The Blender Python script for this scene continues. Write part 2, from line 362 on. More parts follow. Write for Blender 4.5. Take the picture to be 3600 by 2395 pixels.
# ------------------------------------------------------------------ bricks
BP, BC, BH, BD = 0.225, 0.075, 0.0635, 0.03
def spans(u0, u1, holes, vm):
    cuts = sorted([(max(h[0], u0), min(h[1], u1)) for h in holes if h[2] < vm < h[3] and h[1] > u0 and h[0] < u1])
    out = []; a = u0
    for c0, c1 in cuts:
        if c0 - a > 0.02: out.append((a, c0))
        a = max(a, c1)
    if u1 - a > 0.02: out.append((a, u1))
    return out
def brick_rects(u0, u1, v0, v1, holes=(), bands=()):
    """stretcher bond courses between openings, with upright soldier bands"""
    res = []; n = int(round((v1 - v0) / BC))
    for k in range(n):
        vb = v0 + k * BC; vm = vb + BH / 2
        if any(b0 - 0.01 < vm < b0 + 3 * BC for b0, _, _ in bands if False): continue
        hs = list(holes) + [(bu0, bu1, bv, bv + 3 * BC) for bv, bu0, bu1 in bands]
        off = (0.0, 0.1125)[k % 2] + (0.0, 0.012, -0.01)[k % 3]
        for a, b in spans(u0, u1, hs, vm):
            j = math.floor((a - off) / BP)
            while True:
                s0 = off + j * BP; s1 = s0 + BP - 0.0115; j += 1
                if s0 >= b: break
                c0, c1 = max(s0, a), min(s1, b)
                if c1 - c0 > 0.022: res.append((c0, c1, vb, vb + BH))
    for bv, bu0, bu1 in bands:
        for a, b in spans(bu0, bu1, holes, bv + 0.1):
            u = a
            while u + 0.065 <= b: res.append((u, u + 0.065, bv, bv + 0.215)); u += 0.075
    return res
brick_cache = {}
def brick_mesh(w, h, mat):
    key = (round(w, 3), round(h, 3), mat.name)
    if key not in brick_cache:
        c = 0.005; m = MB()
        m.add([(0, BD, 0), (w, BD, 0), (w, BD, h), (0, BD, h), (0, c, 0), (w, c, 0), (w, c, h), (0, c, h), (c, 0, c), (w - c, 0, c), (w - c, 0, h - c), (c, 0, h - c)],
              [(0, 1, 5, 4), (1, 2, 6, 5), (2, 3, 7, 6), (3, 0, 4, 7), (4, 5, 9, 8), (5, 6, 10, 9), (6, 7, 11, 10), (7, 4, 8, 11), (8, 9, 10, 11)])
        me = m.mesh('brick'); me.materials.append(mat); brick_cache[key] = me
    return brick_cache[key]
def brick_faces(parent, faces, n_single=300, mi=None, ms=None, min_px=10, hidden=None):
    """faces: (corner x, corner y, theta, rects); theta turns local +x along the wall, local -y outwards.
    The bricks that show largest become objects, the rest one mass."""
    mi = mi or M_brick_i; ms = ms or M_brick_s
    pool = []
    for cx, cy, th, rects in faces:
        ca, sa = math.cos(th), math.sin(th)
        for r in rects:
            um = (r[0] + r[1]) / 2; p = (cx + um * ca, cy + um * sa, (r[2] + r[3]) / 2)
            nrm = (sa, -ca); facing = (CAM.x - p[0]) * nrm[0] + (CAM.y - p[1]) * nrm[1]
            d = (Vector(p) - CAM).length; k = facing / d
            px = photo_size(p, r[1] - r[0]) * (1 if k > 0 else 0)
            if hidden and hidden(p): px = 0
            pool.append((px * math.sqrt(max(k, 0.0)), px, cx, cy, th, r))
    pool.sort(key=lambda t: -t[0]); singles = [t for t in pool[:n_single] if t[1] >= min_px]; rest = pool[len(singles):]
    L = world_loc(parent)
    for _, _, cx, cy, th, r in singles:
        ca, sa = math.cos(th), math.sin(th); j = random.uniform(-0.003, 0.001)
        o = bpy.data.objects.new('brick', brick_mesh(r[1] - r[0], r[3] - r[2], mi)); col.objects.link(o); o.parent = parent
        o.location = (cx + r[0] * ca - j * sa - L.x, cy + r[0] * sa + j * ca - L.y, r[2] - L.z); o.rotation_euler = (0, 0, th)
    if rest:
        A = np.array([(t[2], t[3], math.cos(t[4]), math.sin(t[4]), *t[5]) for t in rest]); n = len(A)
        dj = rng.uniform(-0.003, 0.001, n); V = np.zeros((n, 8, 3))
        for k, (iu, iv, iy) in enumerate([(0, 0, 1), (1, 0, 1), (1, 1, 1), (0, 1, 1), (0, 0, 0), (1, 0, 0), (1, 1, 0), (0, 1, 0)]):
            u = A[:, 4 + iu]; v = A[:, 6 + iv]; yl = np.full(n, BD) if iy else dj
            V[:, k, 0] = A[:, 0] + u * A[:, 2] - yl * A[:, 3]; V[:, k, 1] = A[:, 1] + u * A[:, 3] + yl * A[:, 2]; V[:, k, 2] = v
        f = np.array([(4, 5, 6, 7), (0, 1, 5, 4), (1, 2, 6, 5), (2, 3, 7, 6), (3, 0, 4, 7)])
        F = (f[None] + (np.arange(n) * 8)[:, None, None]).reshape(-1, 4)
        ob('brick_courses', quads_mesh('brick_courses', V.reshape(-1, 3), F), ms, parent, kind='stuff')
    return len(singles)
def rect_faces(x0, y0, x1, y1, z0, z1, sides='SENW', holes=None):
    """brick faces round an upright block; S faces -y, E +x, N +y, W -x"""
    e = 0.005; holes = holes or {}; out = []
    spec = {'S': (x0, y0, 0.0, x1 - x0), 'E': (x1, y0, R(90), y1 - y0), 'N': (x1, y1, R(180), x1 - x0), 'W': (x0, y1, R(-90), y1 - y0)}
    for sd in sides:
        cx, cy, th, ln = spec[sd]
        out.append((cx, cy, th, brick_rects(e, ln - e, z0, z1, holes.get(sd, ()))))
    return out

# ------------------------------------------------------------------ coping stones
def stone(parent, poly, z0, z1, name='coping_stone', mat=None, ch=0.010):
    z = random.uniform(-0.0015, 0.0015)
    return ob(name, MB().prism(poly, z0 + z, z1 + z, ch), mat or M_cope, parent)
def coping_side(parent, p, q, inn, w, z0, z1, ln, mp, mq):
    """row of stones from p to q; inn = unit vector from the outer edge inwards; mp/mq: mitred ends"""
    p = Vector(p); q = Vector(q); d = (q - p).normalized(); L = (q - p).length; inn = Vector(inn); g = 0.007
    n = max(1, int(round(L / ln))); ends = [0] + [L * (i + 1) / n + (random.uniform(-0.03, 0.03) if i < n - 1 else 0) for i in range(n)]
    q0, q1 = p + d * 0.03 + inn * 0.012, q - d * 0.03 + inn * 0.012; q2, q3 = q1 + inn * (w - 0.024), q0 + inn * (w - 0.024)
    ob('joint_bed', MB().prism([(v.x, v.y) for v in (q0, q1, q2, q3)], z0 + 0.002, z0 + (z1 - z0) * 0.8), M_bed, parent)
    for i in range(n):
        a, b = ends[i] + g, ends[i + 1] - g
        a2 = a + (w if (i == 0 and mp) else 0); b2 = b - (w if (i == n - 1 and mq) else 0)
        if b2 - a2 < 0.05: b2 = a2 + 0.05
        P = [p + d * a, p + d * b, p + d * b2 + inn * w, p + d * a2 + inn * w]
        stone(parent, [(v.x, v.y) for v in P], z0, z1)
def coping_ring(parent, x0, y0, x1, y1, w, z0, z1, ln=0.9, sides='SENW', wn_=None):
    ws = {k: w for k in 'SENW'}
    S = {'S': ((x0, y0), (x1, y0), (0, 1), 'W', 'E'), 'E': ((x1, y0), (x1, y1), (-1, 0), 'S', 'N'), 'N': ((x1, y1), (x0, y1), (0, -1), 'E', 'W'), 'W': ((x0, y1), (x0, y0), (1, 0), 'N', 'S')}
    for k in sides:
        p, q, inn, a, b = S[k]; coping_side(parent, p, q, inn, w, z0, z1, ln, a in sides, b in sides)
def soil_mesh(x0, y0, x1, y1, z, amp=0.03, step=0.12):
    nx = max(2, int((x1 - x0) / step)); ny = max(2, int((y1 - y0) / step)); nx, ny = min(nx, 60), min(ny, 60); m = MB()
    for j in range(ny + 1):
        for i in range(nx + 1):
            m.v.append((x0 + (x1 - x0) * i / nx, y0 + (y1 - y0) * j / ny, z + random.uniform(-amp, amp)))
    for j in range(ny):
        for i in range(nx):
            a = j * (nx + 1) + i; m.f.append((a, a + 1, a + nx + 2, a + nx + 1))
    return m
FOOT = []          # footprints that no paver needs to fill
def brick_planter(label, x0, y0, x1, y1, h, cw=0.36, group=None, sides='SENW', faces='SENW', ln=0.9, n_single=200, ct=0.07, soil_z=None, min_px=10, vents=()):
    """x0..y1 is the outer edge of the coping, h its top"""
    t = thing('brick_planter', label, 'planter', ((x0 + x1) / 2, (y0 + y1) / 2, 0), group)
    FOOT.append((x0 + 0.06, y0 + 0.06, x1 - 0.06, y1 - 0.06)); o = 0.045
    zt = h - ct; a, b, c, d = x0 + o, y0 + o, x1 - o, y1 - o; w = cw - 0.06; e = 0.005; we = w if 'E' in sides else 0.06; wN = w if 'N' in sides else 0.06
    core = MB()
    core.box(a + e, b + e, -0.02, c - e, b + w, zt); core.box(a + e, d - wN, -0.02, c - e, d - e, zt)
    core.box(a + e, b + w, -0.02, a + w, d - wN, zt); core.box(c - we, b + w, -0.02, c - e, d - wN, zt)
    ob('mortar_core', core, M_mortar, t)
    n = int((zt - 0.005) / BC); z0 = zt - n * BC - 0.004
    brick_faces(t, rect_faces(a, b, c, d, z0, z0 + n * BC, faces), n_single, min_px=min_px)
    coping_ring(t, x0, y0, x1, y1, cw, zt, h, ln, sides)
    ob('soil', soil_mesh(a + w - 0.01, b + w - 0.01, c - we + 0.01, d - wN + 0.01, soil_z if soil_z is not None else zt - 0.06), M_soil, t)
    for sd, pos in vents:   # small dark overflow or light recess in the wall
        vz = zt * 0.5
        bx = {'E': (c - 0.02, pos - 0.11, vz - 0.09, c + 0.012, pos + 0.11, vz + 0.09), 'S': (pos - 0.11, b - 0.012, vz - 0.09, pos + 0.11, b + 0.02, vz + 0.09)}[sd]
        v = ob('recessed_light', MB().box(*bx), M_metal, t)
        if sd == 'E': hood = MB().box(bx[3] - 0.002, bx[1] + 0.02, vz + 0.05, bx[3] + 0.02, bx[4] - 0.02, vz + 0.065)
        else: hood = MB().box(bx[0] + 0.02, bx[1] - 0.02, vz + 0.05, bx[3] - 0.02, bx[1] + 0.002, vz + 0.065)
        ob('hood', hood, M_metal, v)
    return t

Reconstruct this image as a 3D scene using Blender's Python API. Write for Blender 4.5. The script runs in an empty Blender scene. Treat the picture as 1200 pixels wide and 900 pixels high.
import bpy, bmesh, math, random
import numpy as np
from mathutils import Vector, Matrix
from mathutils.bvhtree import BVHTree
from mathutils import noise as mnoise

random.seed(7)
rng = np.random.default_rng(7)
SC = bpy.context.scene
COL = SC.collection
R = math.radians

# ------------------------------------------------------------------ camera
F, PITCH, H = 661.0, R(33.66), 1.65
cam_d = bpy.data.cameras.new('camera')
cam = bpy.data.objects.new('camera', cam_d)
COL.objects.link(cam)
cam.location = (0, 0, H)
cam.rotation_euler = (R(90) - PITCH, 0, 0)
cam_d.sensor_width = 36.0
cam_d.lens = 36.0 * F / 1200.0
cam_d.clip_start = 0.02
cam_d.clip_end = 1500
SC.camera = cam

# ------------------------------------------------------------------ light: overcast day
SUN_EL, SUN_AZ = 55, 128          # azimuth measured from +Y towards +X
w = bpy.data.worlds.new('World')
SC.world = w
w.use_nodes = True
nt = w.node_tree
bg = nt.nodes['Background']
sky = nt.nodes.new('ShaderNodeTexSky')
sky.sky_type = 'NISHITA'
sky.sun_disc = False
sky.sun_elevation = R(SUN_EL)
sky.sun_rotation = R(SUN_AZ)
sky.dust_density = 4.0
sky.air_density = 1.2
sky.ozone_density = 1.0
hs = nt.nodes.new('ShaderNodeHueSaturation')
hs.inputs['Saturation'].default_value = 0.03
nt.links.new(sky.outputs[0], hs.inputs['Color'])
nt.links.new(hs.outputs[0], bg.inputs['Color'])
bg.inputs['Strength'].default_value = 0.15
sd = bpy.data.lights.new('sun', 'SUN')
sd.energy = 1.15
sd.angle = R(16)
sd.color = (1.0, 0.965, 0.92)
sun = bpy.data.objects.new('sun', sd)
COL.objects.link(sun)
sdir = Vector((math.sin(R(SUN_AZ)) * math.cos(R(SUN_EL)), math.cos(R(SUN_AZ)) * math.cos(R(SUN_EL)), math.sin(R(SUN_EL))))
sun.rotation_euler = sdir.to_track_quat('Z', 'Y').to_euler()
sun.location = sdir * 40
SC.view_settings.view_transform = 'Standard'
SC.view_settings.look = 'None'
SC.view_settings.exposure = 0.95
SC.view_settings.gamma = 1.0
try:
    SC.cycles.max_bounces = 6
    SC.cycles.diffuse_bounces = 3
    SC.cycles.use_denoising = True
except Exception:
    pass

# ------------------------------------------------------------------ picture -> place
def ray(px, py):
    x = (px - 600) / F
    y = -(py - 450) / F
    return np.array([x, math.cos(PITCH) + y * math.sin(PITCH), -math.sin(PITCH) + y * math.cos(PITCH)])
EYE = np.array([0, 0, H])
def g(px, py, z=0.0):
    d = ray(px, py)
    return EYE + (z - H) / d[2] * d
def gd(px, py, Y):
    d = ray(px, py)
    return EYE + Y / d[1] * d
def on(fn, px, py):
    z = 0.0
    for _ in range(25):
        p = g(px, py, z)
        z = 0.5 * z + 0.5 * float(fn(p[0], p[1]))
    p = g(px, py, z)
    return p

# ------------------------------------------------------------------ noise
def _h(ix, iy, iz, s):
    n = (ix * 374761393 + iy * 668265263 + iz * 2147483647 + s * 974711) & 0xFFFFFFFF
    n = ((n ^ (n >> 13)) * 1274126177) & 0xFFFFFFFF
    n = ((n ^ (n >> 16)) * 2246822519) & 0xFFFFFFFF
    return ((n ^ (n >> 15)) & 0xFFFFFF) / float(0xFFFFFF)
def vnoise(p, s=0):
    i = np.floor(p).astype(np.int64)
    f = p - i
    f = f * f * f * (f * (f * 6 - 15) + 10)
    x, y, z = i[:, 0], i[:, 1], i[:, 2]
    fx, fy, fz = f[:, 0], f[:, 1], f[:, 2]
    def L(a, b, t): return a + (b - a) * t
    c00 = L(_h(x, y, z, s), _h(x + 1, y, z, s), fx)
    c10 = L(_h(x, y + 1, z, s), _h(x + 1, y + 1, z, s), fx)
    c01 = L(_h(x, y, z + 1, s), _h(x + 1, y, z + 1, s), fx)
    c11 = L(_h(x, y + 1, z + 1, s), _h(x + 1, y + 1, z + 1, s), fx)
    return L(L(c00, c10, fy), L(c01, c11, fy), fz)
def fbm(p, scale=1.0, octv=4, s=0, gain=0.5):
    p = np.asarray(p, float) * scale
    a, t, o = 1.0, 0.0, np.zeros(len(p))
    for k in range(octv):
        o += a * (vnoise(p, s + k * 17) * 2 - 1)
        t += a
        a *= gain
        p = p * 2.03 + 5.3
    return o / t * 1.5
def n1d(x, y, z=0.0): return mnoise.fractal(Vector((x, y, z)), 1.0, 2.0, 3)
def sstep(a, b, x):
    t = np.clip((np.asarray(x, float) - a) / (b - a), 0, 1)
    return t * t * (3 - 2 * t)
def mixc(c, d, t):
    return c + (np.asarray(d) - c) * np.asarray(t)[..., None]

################

*Work to complete*
Pick out and copy the lines of the entries that hold the string "Write".

*Task solution*
The Blender Python script for this scene continues. Write part 2, from line 362 on. More parts follow. Write for Blender 4.5. Take the picture to be 3600 by 2395 pixels.
Reconstruct this image as a 3D scene using Blender's Python API. Write for Blender 4.5. The script runs in an empty Blender scene. Treat the picture as 1200 pixels wide and 900 pixels high.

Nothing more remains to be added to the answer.